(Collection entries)
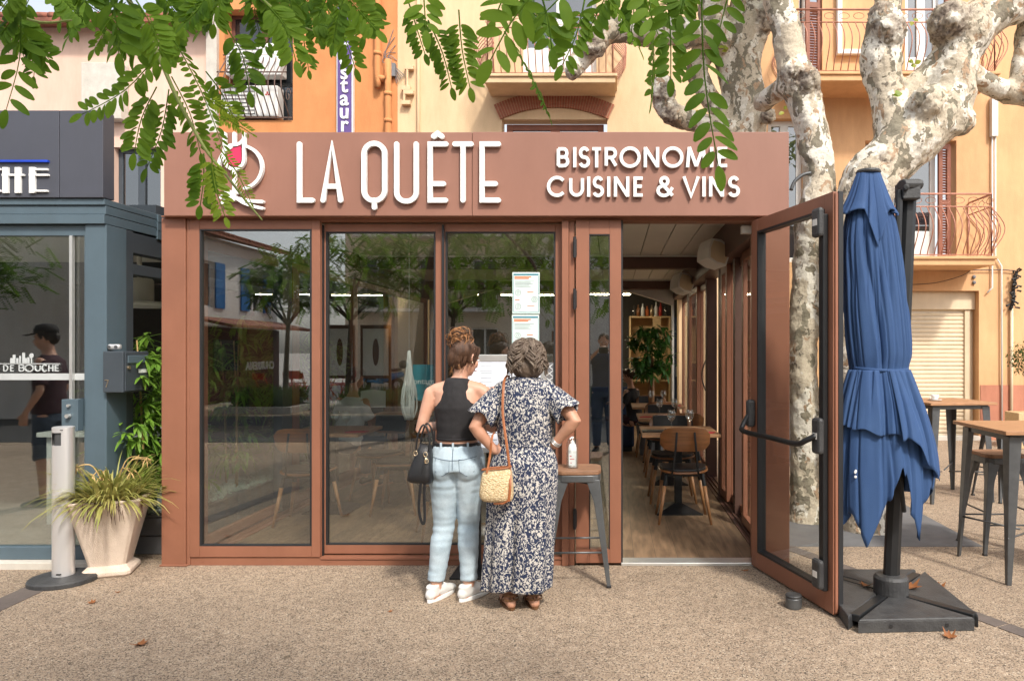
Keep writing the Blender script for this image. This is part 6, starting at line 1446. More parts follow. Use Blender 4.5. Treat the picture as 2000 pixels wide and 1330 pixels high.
# ================================================================== ROBINIA: branches hanging in from above the camera
def comp_leaf(mb, pts, LL, lw, pairs, face, mi=0, term=True, mbr=None, jit=.12, fold=.12):
    """pinnate leaf: leaflets in pairs on a curved rachis; face = direction the blades look to"""
    pts = [Vector(p) for p in smoothpts([tuple(p) for p in pts], 8)]; n = len(pts); seglen = [0]
    for i in range(1, n): seglen.append(seglen[-1]+(pts[i]-pts[i-1]).length)
    T = seglen[-1]
    def at_(s):
        s *= T
        for i in range(1, n):
            if seglen[i] >= s: k = (s-seglen[i-1])/max(1e-6, seglen[i]-seglen[i-1]); return pts[i-1].lerp(pts[i], k), (pts[i]-pts[i-1]).normalized()
        return pts[-1], (pts[-1]-pts[-2]).normalized()
    (mbr or mb).sweep([pts[i] for i in range(0, n, 2)], [.0016*(1-.5*i/n) for i in range(0, n, 2)], 4)
    face = Vector(face)
    shape = lambda t: (math.sin(math.pi*min(.985, t*.95+.025)))**.55
    for k in range(pairs):
        s = .16+.80*(k+.5)/pairs; p, tg = at_(s); sz = LL*(.72+.5*math.sin(math.pi*min(1, .25+.6*s)))*.85
        for sg in (-1, 1):
            x = tg.cross(face).normalized()*sg; d = (x+tg*random.uniform(.4, .8)+Vector([random.uniform(-jit, jit) for _ in range(3)])).normalized()
            nf = (face+Vector([random.uniform(-.45, .45) for _ in range(3)])).normalized()
            if random.random() < .96: q_ = random.uniform(.78, 1.1); mb.leaf(p+x*.003, d, nf, sz*q_, sz*lw*random.uniform(.85, 1.1), random.uniform(.05, .35), random.uniform(.0, .3), 5, shape)
    if term: p, tg = at_(1.0); mb.leaf(p, tg, face, LL*.9, LL*lw, fold, .1, 5, shape)
RB = thing('robinia_tree', 'robinia branches with hanging pinnate leaves framing the top of the view', 'tree', (-3.4, -2.2, 0))
random.seed(77)
def hl(u0, v0, u1, v1, Y, px, pairs, mat='robinia_leaf', bend=0, lw=.42, face=(0, -1, .25), dY=0, jit=.12):
    a, c = P(u0, v0, Y), P(u1, v1, Y+dY); m = (a+c)/2; d = (c-a); nrm = Vector((-d.z, 0, d.x)).normalized(); m += nrm*bend*d.length
    mb = MB(); m2 = MB(); comp_leaf(mb, [a, m, c], px/F*Y, lw*1.04, int(pairs*(1.4 if px < 40 else .75)+.5), Vector(face)+Vector((random.uniform(-.3, .3), 0, random.uniform(-.2, .2))), mbr=mb, jit=jit)
    m2.bm.free(); mb.build('compound_leaf', 'robinia_lit' if mat == 'robinia_leaf' and random.random() < .38 else mat, RB, smooth='leaf')
def twig(pts, Y, r0, r1, mat='dark_bark', name='twig'):
    q = smoothpts([(u, v, 0) for u, v in pts], 5); n = len(q); mb = MB(); mb.sweep([P(u, v, Y) for u, v, _ in q], [r0+(r1-r0)*i/n for i in range(n)], 6); mb.build(name, mat, RB, smooth=True)
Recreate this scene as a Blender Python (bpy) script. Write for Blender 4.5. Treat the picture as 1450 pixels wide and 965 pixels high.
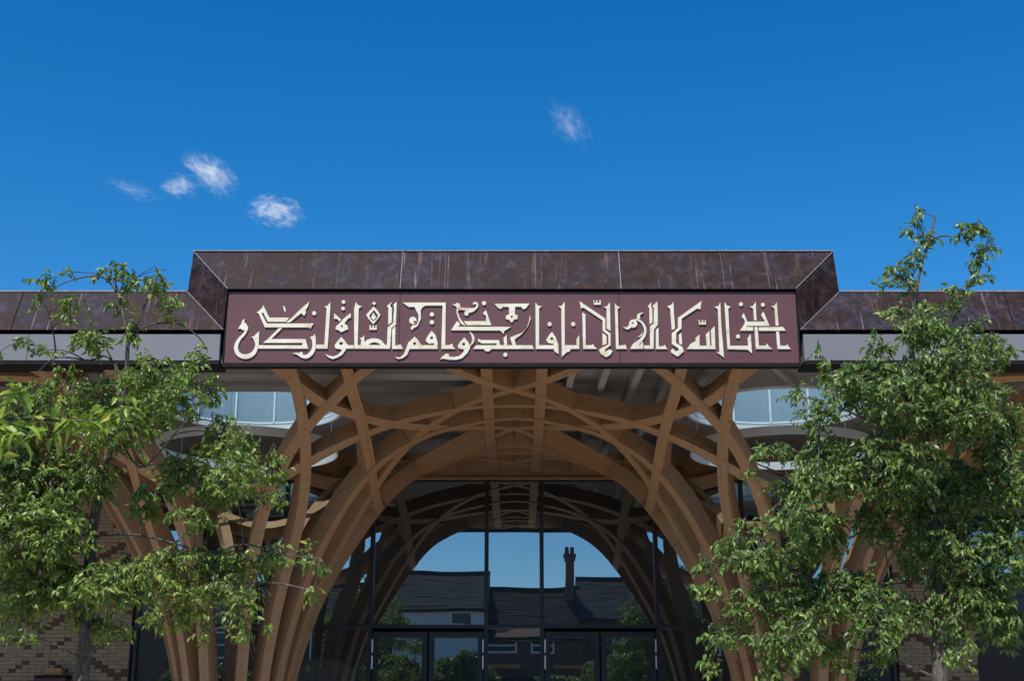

▶ Aim of the task: Transcribe all entries above exactly. Drop the pictures.

▶ Exercise response:
Keep writing the Blender script for this image. This is part 6, starting at line 1446. More parts follow. Use Blender 4.5. Treat the picture as 2000 pixels wide and 1330 pixels high.
# ================================================================== ROBINIA: branches hanging in from above the camera
def comp_leaf(mb, pts, LL, lw, pairs, face, mi=0, term=True, mbr=None, jit=.12, fold=.12):
    """pinnate leaf: leaflets in pairs on a curved rachis; face = direction the blades look to"""
    pts = [Vector(p) for p in smoothpts([tuple(p) for p in pts], 8)]; n = len(pts); seglen = [0]
    for i in range(1, n): seglen.append(seglen[-1]+(pts[i]-pts[i-1]).length)
    T = seglen[-1]
    def at_(s):
        s *= T
        for i in range(1, n):
            if seglen[i] >= s: k = (s-seglen[i-1])/max(1e-6, seglen[i]-seglen[i-1]); return pts[i-1].lerp(pts[i], k), (pts[i]-pts[i-1]).normalized()
        return pts[-1], (pts[-1]-pts[-2]).normalized()
    (mbr or mb).sweep([pts[i] for i in range(0, n, 2)], [.0016*(1-.5*i/n) for i in range(0, n, 2)], 4)
    face = Vector(face)
    shape = lambda t: (math.sin(math.pi*min(.985, t*.95+.025)))**.55
    for k in range(pairs):
        s = .16+.80*(k+.5)/pairs; p, tg = at_(s); sz = LL*(.72+.5*math.sin(math.pi*min(1, .25+.6*s)))*.85
        for sg in (-1, 1):
            x = tg.cross(face).normalized()*sg; d = (x+tg*random.uniform(.4, .8)+Vector([random.uniform(-jit, jit) for _ in range(3)])).normalized()
            nf = (face+Vector([random.uniform(-.45, .45) for _ in range(3)])).normalized()
            if random.random() < .96: q_ = random.uniform(.78, 1.1); mb.leaf(p+x*.003, d, nf, sz*q_, sz*lw*random.uniform(.85, 1.1), random.uniform(.05, .35), random.uniform(.0, .3), 5, shape)
    if term: p, tg = at_(1.0); mb.leaf(p, tg, face, LL*.9, LL*lw, fold, .1, 5, shape)
RB = thing('robinia_tree', 'robinia branches with hanging pinnate leaves framing the top of the view', 'tree', (-3.4, -2.2, 0))
random.seed(77)
def hl(u0, v0, u1, v1, Y, px, pairs, mat='robinia_leaf', bend=0, lw=.42, face=(0, -1, .25), dY=0, jit=.12):
    a, c = P(u0, v0, Y), P(u1, v1, Y+dY); m = (a+c)/2; d = (c-a); nrm = Vector((-d.z, 0, d.x)).normalized(); m += nrm*bend*d.length
    mb = MB(); m2 = MB(); comp_leaf(mb, [a, m, c], px/F*Y, lw*1.04, int(pairs*(1.4 if px < 40 else .75)+.5), Vector(face)+Vector((random.uniform(-.3, .3), 0, random.uniform(-.2, .2))), mbr=mb, jit=jit)
    m2.bm.free(); mb.build('compound_leaf', 'robinia_lit' if mat == 'robinia_leaf' and random.random() < .38 else mat, RB, smooth='leaf')
def twig(pts, Y, r0, r1, mat='dark_bark', name='twig'):
    q = smoothpts([(u, v, 0) for u, v in pts], 5); n = len(q); mb = MB(); mb.sweep([P(u, v, Y) for u, v, _ in q], [r0+(r1-r0)*i/n for i in range(n)], 6); mb.build(name, mat, RB, smooth=True)
Recreate this scene as a Blender Python (bpy) script. Write for Blender 4.5. Treat the picture as 1450 pixels wide and 965 pixels high.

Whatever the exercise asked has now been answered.